As pathetic as our lives can be sometimes, there is always somebody ready to pile on another problem. We are currently in the middle of a government shutdown because the House can’t get right with the Prez. If we don’t ask someone (and I’m not really sure who we have to ask) to raise our credit card limit, well the entire world economy is going to go to hell in a handbag. The Brits have just announced the minting of a new coin commemorating the birth of the royal baby, which by the way will be available in a denomination at $ 85,000.00 per coin. The city of Corpus Christi has passed an ordinance against distracted driving. The Jenners have split after 22 yrs of marriage.
The first two problems listed above are things I can’t do a thing about. I pretty much have to roll with the punches. I hope that my money is as protected as the money of the people who are causing the problem. I hope that the governing parties are not into some kind of Estonian bond that pays 25% interest and is immune to financial effects from other countries. I hope they have as much to lose as I might have so that I can trust them to not screw things up too bad. In other words, I hope they dont shoot their foot off in an attempt to pee on the other guys boots.
The Brits apparently have nothing to worry about because they are minting a new coin to celebrate the new royal baby. How would you feel if you were third in line of succession and this new kid, who I believe is 5th, gets a coin and you dont get squat. The minting will not affect me in any way because I doubt I will buy one. One of the denominations will be at the $ 85,000.00 level. Who in the wide wide world of spending money foolishly would buy a coin for that amount of money, especially when it was minted for a kid they call Baby George. I predict it wont get much play in Kansas.
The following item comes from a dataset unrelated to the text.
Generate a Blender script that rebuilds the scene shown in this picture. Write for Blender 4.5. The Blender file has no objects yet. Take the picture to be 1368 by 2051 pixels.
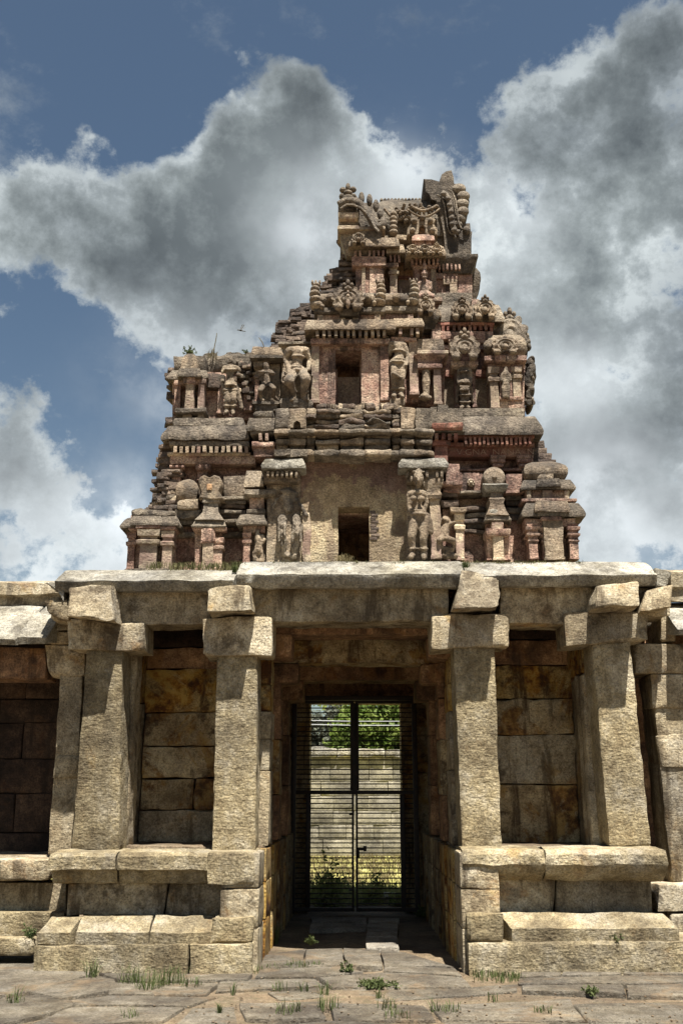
import bpy, math, random
import numpy as np
from mathutils import Vector
random.seed(7); rng = np.random.default_rng(7)
SC = bpy.context.scene
COL = SC.collection
R = math.radians

# ---------------------------------------------------------------- camera
EYE = 1.6; FPX = 1990.0; PITCH = R(15.4); YAW = math.atan(0.01206 * math.cos(PITCH))
fwd = np.array([-math.sin(YAW) * math.cos(PITCH), math.cos(YAW) * math.cos(PITCH), math.sin(PITCH)])
rgt = np.array([math.cos(YAW), math.sin(YAW), 0.0])
upv = np.cross(rgt, fwd)
cam = bpy.data.cameras.new('camera'); cam_o = bpy.data.objects.new('camera', cam); COL.objects.link(cam_o)
cam.sensor_fit = 'VERTICAL'; cam.sensor_height = 36.0; cam.lens = 36.0 * FPX / 2051.0
cam.clip_start = 0.05; cam.clip_end = 3000
cam_o.location = (0, 0, EYE); cam_o.rotation_euler = (R(90) + PITCH, 0, YAW)
SC.camera = cam_o
SC.view_settings.view_transform = 'Standard'; SC.view_settings.look = 'None'
SC.view_settings.gamma = 1.0; SC.view_settings.exposure = 1.36; SC.view_settings.use_curve_mapping = False

def ray(px, py):
    return fwd + (px - 684.0) / FPX * rgt - (py - 1025.5) / FPX * upv
def P(px, py, Y):                      # point of the photo on the vertical plane at distance Y
    d = ray(px, py); t = Y / d[1]
    return np.array([t * d[0], Y, EYE + t * d[2]])
def G(px, py, z=0.0):                  # point of the photo on the ground
    d = ray(px, py); t = (z - EYE) / d[2]
    return np.array([t * d[0], t * d[1], z])
def X(px, py, Y): return P(px, py, Y)[0]
def Z(py, Y, px=700): return P(px, py, Y)[2]

# ---------------------------------------------------------------- sun and sky
SUN = Vector((0.12, -0.37, 1.0)).normalized()
sun = bpy.data.lights.new('sun', 'SUN'); sun.energy = 5.0; sun.angle = R(0.5); sun.color = (1.0, 0.955, 0.88)
sun_o = bpy.data.objects.new('sun', sun); COL.objects.link(sun_o)
sun_o.rotation_euler = SUN.to_track_quat('Z', 'Y').to_euler(); sun_o.location = (3, -2, 20)

class NT:
    def __init__(s, tree): s.t = tree; s.n = tree.nodes; s.l = tree.links
    def lk(s, a, b): s.l.new(a, b)
    def put(s, sock, v):
        if v is None: return
        if isinstance(v, bpy.types.NodeSocket): s.l.new(v, sock)
        elif isinstance(v, (tuple, list)) and len(v) == 3 and sock.type == 'RGBA': sock.default_value = (*v, 1)
        else: sock.default_value = v
    def math(s, op, a, b=None, c=None, clamp=False):
        n = s.n.new('ShaderNodeMath'); n.operation = op; n.use_clamp = clamp
        s.put(n.inputs[0], a); s.put(n.inputs[1], b); s.put(n.inputs[2], c); return n.outputs[0]
    def vmath(s, op, a, b=None):
        n = s.n.new('ShaderNodeVectorMath'); n.operation = op
        s.put(n.inputs[0], a); s.put(n.inputs[1], b)
        return n.outputs['Value'] if op in ('DOT_PRODUCT', 'LENGTH') else n.outputs[0]
    def noise(s, vec, scale, detail=4, rough=0.55, dist=0.0, col=False):
        n = s.n.new('ShaderNodeTexNoise'); s.put(n.inputs['Vector'], vec)
        n.inputs['Scale'].default_value = scale; n.inputs['Detail'].default_value = detail
        n.inputs['Roughness'].default_value = rough; n.inputs['Distortion'].default_value = dist
        return n.outputs['Color' if col else 0]
    def voro(s, vec, scale, feature='F1'):
        n = s.n.new('ShaderNodeTexVoronoi'); n.feature = feature; s.put(n.inputs['Vector'], vec)
        n.inputs['Scale'].default_value = scale; return n.outputs['Distance']
    def ss(s, v, a, b, to0=0.0, to1=1.0):
        n = s.n.new('ShaderNodeMapRange'); n.interpolation_type = 'SMOOTHSTEP'
        s.put(n.inputs[0], v); n.inputs[1].default_value = a; n.inputs[2].default_value = b
        n.inputs[3].default_value = to0; n.inputs[4].default_value = to1; return n.outputs[0]
    def ramp(s, v, stops):
        n = s.n.new('ShaderNodeValToRGB'); e = n.color_ramp.elements
        while len(e) < len(stops): e.new(0.5)
        for el, (p, c) in zip(e, stops): el.position = p; el.color = (*c, 1)
        s.put(n.inputs[0], v); return n.outputs[0]
    def mix(s, f, a, b, mode='MIX'):
        n = s.n.new('ShaderNodeMix'); n.data_type = 'RGBA'; n.blend_type = mode
        s.put(n.inputs[0], f); s.put(n.inputs[6], a); s.put(n.inputs[7], b); return n.outputs[2]

world = bpy.data.worlds.new('World'); SC.world = world; world.use_nodes = True
w = NT(world.node_tree); w.n.clear()
sky = w.n.new('ShaderNodeTexSky'); sky.sky_type = 'NISHITA'; sky.sun_disc = False
sky.sun_elevation = math.asin(SUN.z); sky.sun_rotation = math.atan2(SUN.x, SUN.y); sky.air_density = 1.0; sky.dust_density = 0.8; sky.ozone_density = 1.6
tc = w.n.new('ShaderNodeTexCoord'); D = w.vmath('NORMALIZE', tc.outputs['Generated'])
warp = w.vmath('MULTIPLY', w.vmath('SUBTRACT', w.noise(D, 7.0, 4, 0.6, col=True), (0.5, 0.5, 0.5)), (0.11, 0.11, 0.11))
DW = w.vmath('NORMALIZE', w.vmath('ADD', D, warp))
def blobs(lst, vec):
    tot = None
    for px, py, r, wt in lst:
        d = ray(px, py); d = d / np.linalg.norm(d); th = r / FPX
        c = w.vmath('DOT_PRODUCT', vec, tuple(d))
        e = w.math('EXPONENT', w.math('MULTIPLY_ADD', c, 2 / th**2, -2 / th**2))
        tot = w.math('MULTIPLY', e, wt) if tot is None else w.math('MULTIPLY_ADD', e, wt, tot)
    return tot
CL = [(560,170,130,.55),(520,300,170,.4),(330,400,160,.5),(160,430,120,.45),(480,500,200,.4),(330,590,110,.45),(660,330,140,.4),
      (700,520,180,.4),(60,350,90,.4),(30,520,80,.2),(420,650,100,.4),(1080,180,150,.5),(1250,130,140,.4),(900,230,80,.4),
      (1330,320,150,.4),(1150,400,170,.35),(1000,560,140,.3),(1250,600,200,.4),(1150,850,200,.4),(1330,900,200,.4),(1200,1050,150,.4),
      (60,850,110,.55),(90,1060,160,.5),(220,1110,100,.4),(330,150,48,.75),(170,275,40,.8),
      (130,140,200,-.5),(300,250,80,-.3),(720,60,150,-.6),(850,90,110,-.5),(560,-10,120,-.8),(400,20,150,-.6),(1060,20,110,-.7),(1200,-40,100,-.5),(200,60,200,-.4),(900,-60,200,-.5),(745,190,45,-.3),(935,285,50,-.45),(1045,430,55,-.5),
      (240,800,110,-.5),(250,950,110,-.45),(110,640,90,-.3),(1190,745,50,-.35),(640,350,40,-.3),(1350,190,40,-.3)]
fb = w.noise(D, 7.5, 12, 0.62, 0.0)
DB = w.vmath('ADD', D, w.vmath('MULTIPLY', w.vmath('SUBTRACT', w.noise(D, 30.0, 5, 0.6, col=True), (0.5, 0.5, 0.5)), (0.05, 0.05, 0.05)))
lobe = w.math('ADD', w.math('MULTIPLY', w.voro(DB, 13.0), -0.55), w.math('ADD', w.math('MULTIPLY', w.voro(DB, 29.0), -0.40), w.math('MULTIPLY', w.voro(DB, 60.0), -0.22)))
lobe = w.math('ADD', lobe, 0.55)
dens = w.math('ADD', w.math('ADD', blobs(CL, DW), w.math('MULTIPLY_ADD', fb, 1.75, -0.875)), w.math('MULTIPLY_ADD', lobe, 0.55, 0.12))
wisp = w.noise(w.vmath('MULTIPLY', D, (1.0, 1.0, 1.2)), 18.0, 12, 0.7)
dens = w.math('ADD', dens, w.math('MULTIPLY_ADD', wisp, 1.1, -0.55))
alpha = w.ss(dens, 0.16, 0.50)
alpha = w.math('MAXIMUM', alpha, w.math('MULTIPLY', w.ss(w.noise(w.vmath('MULTIPLY', D, (1.0, 1.0, 1.6)), 5.5, 12, 0.68), 0.52, 0.74), 0.5))
thick = w.ss(dens, 0.28, 1.25)
puff = w.noise(D, 15.0, 10, 0.62, 0.0)
puff2 = w.noise(D, 5.0, 5, 0.55, 0.0)
ccol = w.ramp(w.math('ADD', w.math('MULTIPLY', thick, 0.85), w.math('ADD', w.math('MULTIPLY_ADD', puff, 1.5, -0.75), w.math('MULTIPLY', lobe, -0.7))),
              [(0.0, (.215, .238, .248)), (0.28, (.135, .153, .162)), (0.6, (.092, .106, .112)), (1.0, (.056, .066, .072))])
ccol = w.mix(1.0, ccol, w.ramp(puff2, [(0.36, (.68, .69, .71)), (0.64, (1.3, 1.28, 1.25))]), 'MULTIPLY')
glow = blobs([(330,760,120,.5),(640,470,110,.5),(800,350,80,.5),(1000,480,90,.35),(1110,760,110,.45),(1200,1000,110,.55),(230,1060,90,.5),(100,1140,200,.4),(1330,1140,150,.4)], DW)  # bright halo around the tower, painted into the cloud colour
glow = w.math('MULTIPLY', glow, w.ss(puff, 0.3, 0.62, 0.35, 1.0))
ccol = w.mix(w.math('MINIMUM', glow, 0.85), ccol, (.47, .50, .52))
alpha = w.math('MAXIMUM', alpha, w.math('MINIMUM', w.math('MULTIPLY', glow, 0.9), 0.9))
sepz = w.n.new('ShaderNodeSeparateXYZ'); w.lk(D, sepz.inputs[0])
SKYS = 0.085
blue = w.mix(1.0, sky.outputs[0], (.42, .42, .385), 'MULTIPLY')
ccol = w.mix(1.0, ccol, (1 / SKYS,) * 3, 'MULTIPLY')
skyc = w.mix(w.math('MULTIPLY', alpha, w.ss(sepz.outputs[2], -0.02, 0.06)), blue, ccol)
bg = w.n.new('ShaderNodeBackground'); w.lk(skyc, bg.inputs[0]); bg.inputs[1].default_value = SKYS
wo = w.n.new('ShaderNodeOutputWorld'); w.lk(bg.outputs[0], wo.inputs[0])

# ---------------------------------------------------------------- numpy noise
def _h(i, j, k, s):
    n = (i * 73856093) ^ (j * 19349663) ^ (k * 83492791) ^ (s * 2654435)
    n = n & 0x7fffffff
    n = ((n >> 13) ^ n) & 0x7fffffff
    n = (n * (n * n * 15731 + 789221) + 1376312589) & 0x7fffffff
    return n / 0x7fffffff
def vnoise(p, s=0):
    f = np.floor(p); i = f.astype(np.int64); t = p - f; t = t * t * (3 - 2 * t); o = 0
    for a in (0, 1):
        for b in (0, 1):
            for c in (0, 1):
                wgt = (t[:, 0] if a else 1 - t[:, 0]) * (t[:, 1] if b else 1 - t[:, 1]) * (t[:, 2] if c else 1 - t[:, 2])
                o = o + wgt * _h(i[:, 0] + a, i[:, 1] + b, i[:, 2] + c, s)
    return o * 2 - 1
def rough_up(V, amp, fr=5.0, s=0):
    if amp <= 0: return V
    d = np.stack([vnoise(V * fr, s + q) + 0.5 * vnoise(V * fr * 2.7, s + 7 + q) for q in (1, 2, 3)], 1)
    return V + d * amp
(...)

Corpus will begin enforcing a new ordinance today. It is aimed at eliminating distracted drivers. You can not talk on a cell phone unless it is of the hands free variety. You can not fix your makeup or apply lip gloss while traveling the expressway at 75 mph. You can not whip-slap one of your kids in the back seat no matter how serious the offense is that the child committed. You can not navigate by GPS even though you are as lost as a hiker in the Big Bend with no compass and no matches. Actually, from here on in, its pretty much hands at 10 and 4 on the wheel and eyes straight ahead. I am not optimistic about this new ordinance doing much to make the streets safer. There will always be the driver who thinks he has to sing while driving or play air guitar while negotiating a U-turn on the freeway.
The Jenners have split. Lord, how did this happen. Such a loving couple who were doing the best they could to raise a family of young serious minded children. I feel sure their show will split off into 2 or more shows comprised of the day to day actions of two families of cretins. I can only hope that the divorce judge permanently bans either party from ever, and I mean to eternity ever, from marrying again. If fact, bar them from dating for the rest of their lives.
With all these things happening here in early October I can only guess what will transpire in the up coming holiday months. I do, however, like the month of November. It contains the Thanksgiving holiday, which affords me the opportunity to consume my favorite food. Turkey and dressing. I might ask some of you readers to comment back to me with some of your family recipes for Thanksgiving side dishes. I love new things.
Chuy the pilgrim
Gary I think the new rule for hands on the wheel is now at ‘9 and 3’ if you have air bags in the car. A wreck in the other position uses your hands/arms to hit your face – possibly breaking nose and glasses.
Barbara is correct on that one! It used to be 10 & 2, but I learned of the change in my defensive driving class. Yes, to erase a ticket, OK? So, want to make something of it?? Come on!